[Entries with scene source code]
(begin)
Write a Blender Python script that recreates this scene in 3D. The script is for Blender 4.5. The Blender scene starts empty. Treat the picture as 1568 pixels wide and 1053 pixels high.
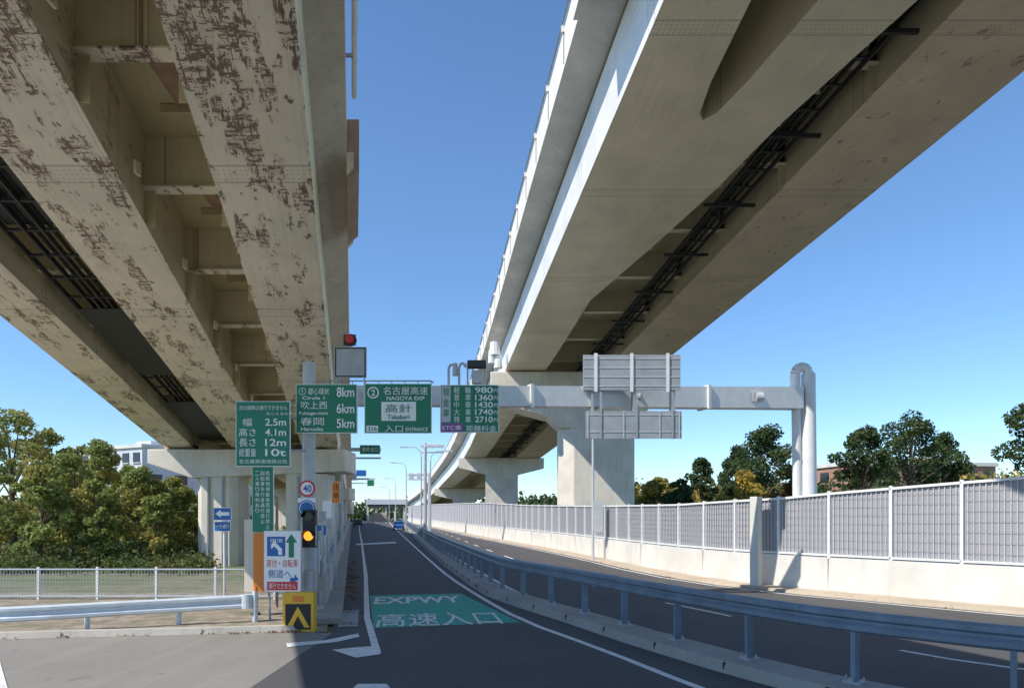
import bpy, math, random
import numpy as np
from mathutils import Vector, Matrix
random.seed(7); rng=np.random.default_rng(11)
F=1045.3; CX=784.0; HY=785.0; H=2.8
def P(px,py,D): return Vector(((px-CX)/F*D, D, H+(HY-py)/F*D))
def G(px,py,z=0.0):
    D=(H-z)*F/(py-HY); return Vector(((px-CX)/F*D, D, z))
sc=bpy.context.scene
# ---------------------------------------------------------------- materials
class NT:
    def __init__(s,name):
        s.m=bpy.data.materials.new(name); s.m.use_nodes=True
        s.t=s.m.node_tree; s.n=s.t.nodes; s.b=s.n['Principled BSDF']
    def link(s,a,b): s.t.links.new(a,b)
    def setin(s,sock,v):
        if isinstance(v,bpy.types.NodeSocket): s.link(v,sock)
        else: sock.default_value=v
    def math(s,op,a,b=0.0,c=None,clamp=False):
        n=s.n.new('ShaderNodeMath'); n.operation=op; n.use_clamp=clamp
        s.setin(n.inputs[0],a); s.setin(n.inputs[1],b)
        if c is not None: s.setin(n.inputs[2],c)
        return n.outputs[0]
    def coord(s,kind='Object',scale=(1,1,1),loc=(0,0,0)):
        c=s.n.new('ShaderNodeTexCoord'); m=s.n.new('ShaderNodeMapping')
        m.inputs['Scale'].default_value=scale; m.inputs['Location'].default_value=loc
        s.link(c.outputs[kind],m.inputs['Vector']); return m.outputs[0]
    def noise(s,vec,scale,detail=3,rough=0.55):
        n=s.n.new('ShaderNodeTexNoise'); n.inputs['Scale'].default_value=scale
        n.inputs['Detail'].default_value=min(detail,4); n.inputs['Roughness'].default_value=rough
        s.link(vec,n.inputs['Vector']); return n.outputs['Fac']
    def mapr(s,v,a,b,c=0.0,d=1.0):
        n=s.n.new('ShaderNodeMapRange'); s.link(v,n.inputs[0])
        for i,x in enumerate((a,b,c,d)): n.inputs[i+1].default_value=x
        return n.outputs[0]
    def mix(s,f,a,b):
        n=s.n.new('ShaderNodeMix'); n.data_type='RGBA'
        s.setin(n.inputs[0],f)
        for i,x in ((6,a),(7,b)):
            if isinstance(x,tuple): n.inputs[i].default_value=(x[0],x[1],x[2],1)
            else: s.link(x,n.inputs[i])
        return n.outputs[2]
    def sep(s,vec):
        n=s.n.new('ShaderNodeSeparateXYZ'); s.link(vec,n.inputs[0]); return n.outputs
    def bump(s,h,strength=0.3,dist=0.02):
        n=s.n.new('ShaderNodeBump'); n.inputs['Strength'].default_value=strength
        n.inputs['Distance'].default_value=dist; s.link(h,n.inputs['Height']); s.link(n.outputs[0],s.b.inputs['Normal'])
    def col(s,c): s.setin(s.b.inputs['Base Color'],c if not isinstance(c,tuple) else (c[0],c[1],c[2],1))
    def rough(s,r): s.setin(s.b.inputs['Roughness'],r)
def sh(c,k): return tuple(min(1,x*k) for x in c)
def simple(name,c,rough=0.6,metal=0.0,var=0.15,scale=3.0,emit=0):
    t=NT(name)
    if var>0.05:
        v=t.coord(); f=t.mapr(t.noise(v,scale,3),0.3,0.7); t.col(t.mix(f,sh(c,1-var),sh(c,1+var)))
    else: t.col(c)
    t.rough(rough); t.b.inputs['Metallic'].default_value=metal
    if emit: t.b.inputs['Emission Color'].default_value=(*c,1); t.b.inputs['Emission Strength'].default_value=emit
    return t.m
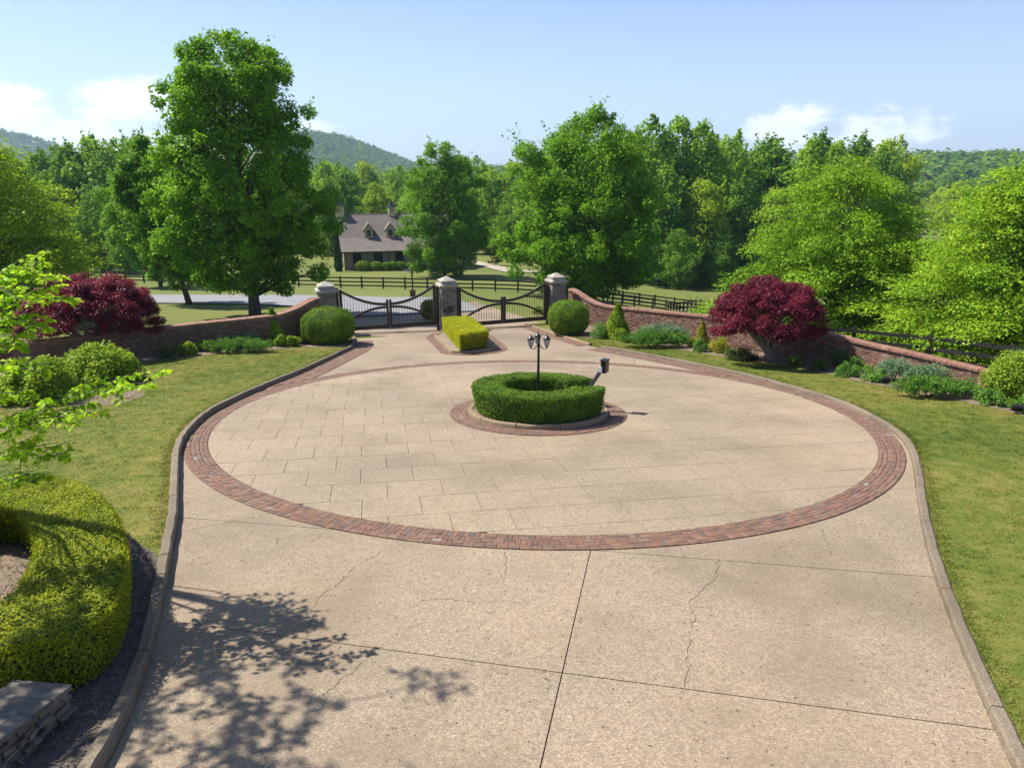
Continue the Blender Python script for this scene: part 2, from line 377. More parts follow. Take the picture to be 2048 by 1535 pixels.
(end)
Transcribe the whole listing exactly. Pictures are excluded.

Write a Blender Python script that recreates this scene in 3D. The script is for Blender 4.5. The Blender scene starts empty. Treat the picture as 1568 pixels wide and 1053 pixels high.
import bpy, math, random
import numpy as np
from mathutils import Vector, Matrix
random.seed(7); rng=np.random.default_rng(11)
F=1045.3; CX=784.0; HY=785.0; H=2.8
def P(px,py,D): return Vector(((px-CX)/F*D, D, H+(HY-py)/F*D))
def G(px,py,z=0.0):
    D=(H-z)*F/(py-HY); return Vector(((px-CX)/F*D, D, z))
sc=bpy.context.scene
# ---------------------------------------------------------------- materials
class NT:
    def __init__(s,name):
        s.m=bpy.data.materials.new(name); s.m.use_nodes=True
        s.t=s.m.node_tree; s.n=s.t.nodes; s.b=s.n['Principled BSDF']
    def link(s,a,b): s.t.links.new(a,b)
    def setin(s,sock,v):
        if isinstance(v,bpy.types.NodeSocket): s.link(v,sock)
        else: sock.default_value=v
    def math(s,op,a,b=0.0,c=None,clamp=False):
        n=s.n.new('ShaderNodeMath'); n.operation=op; n.use_clamp=clamp
        s.setin(n.inputs[0],a); s.setin(n.inputs[1],b)
        if c is not None: s.setin(n.inputs[2],c)
        return n.outputs[0]
    def coord(s,kind='Object',scale=(1,1,1),loc=(0,0,0)):
        c=s.n.new('ShaderNodeTexCoord'); m=s.n.new('ShaderNodeMapping')
        m.inputs['Scale'].default_value=scale; m.inputs['Location'].default_value=loc
        s.link(c.outputs[kind],m.inputs['Vector']); return m.outputs[0]
    def noise(s,vec,scale,detail=3,rough=0.55):
        n=s.n.new('ShaderNodeTexNoise'); n.inputs['Scale'].default_value=scale
        n.inputs['Detail'].default_value=min(detail,4); n.inputs['Roughness'].default_value=rough
        s.link(vec,n.inputs['Vector']); return n.outputs['Fac']
    def mapr(s,v,a,b,c=0.0,d=1.0):
        n=s.n.new('ShaderNodeMapRange'); s.link(v,n.inputs[0])
        for i,x in enumerate((a,b,c,d)): n.inputs[i+1].default_value=x
        return n.outputs[0]
    def mix(s,f,a,b):
        n=s.n.new('ShaderNodeMix'); n.data_type='RGBA'
        s.setin(n.inputs[0],f)
        for i,x in ((6,a),(7,b)):
            if isinstance(x,tuple): n.inputs[i].default_value=(x[0],x[1],x[2],1)
            else: s.link(x,n.inputs[i])
        return n.outputs[2]
    def sep(s,vec):
        n=s.n.new('ShaderNodeSeparateXYZ'); s.link(vec,n.inputs[0]); return n.outputs
    def bump(s,h,strength=0.3,dist=0.02):
        n=s.n.new('ShaderNodeBump'); n.inputs['Strength'].default_value=strength
        n.inputs['Distance'].default_value=dist; s.link(h,n.inputs['Height']); s.link(n.outputs[0],s.b.inputs['Normal'])
    def col(s,c): s.setin(s.b.inputs['Base Color'],c if not isinstance(c,tuple) else (c[0],c[1],c[2],1))
    def rough(s,r): s.setin(s.b.inputs['Roughness'],r)
def sh(c,k): return tuple(min(1,x*k) for x in c)
def simple(name,c,rough=0.6,metal=0.0,var=0.15,scale=3.0,emit=0):
    t=NT(name)
    if var>0.05:
        v=t.coord(); f=t.mapr(t.noise(v,scale,3),0.3,0.7); t.col(t.mix(f,sh(c,1-var),sh(c,1+var)))
    else: t.col(c)
    t.rough(rough); t.b.inputs['Metallic'].default_value=metal
    if emit: t.b.inputs['Emission Color'].default_value=(*c,1); t.b.inputs['Emission Strength'].default_value=emit
    return t.m
Continue the Blender Python script for this scene: part 2, from line 377. More parts follow. Take the picture to be 2048 by 1535 pixels.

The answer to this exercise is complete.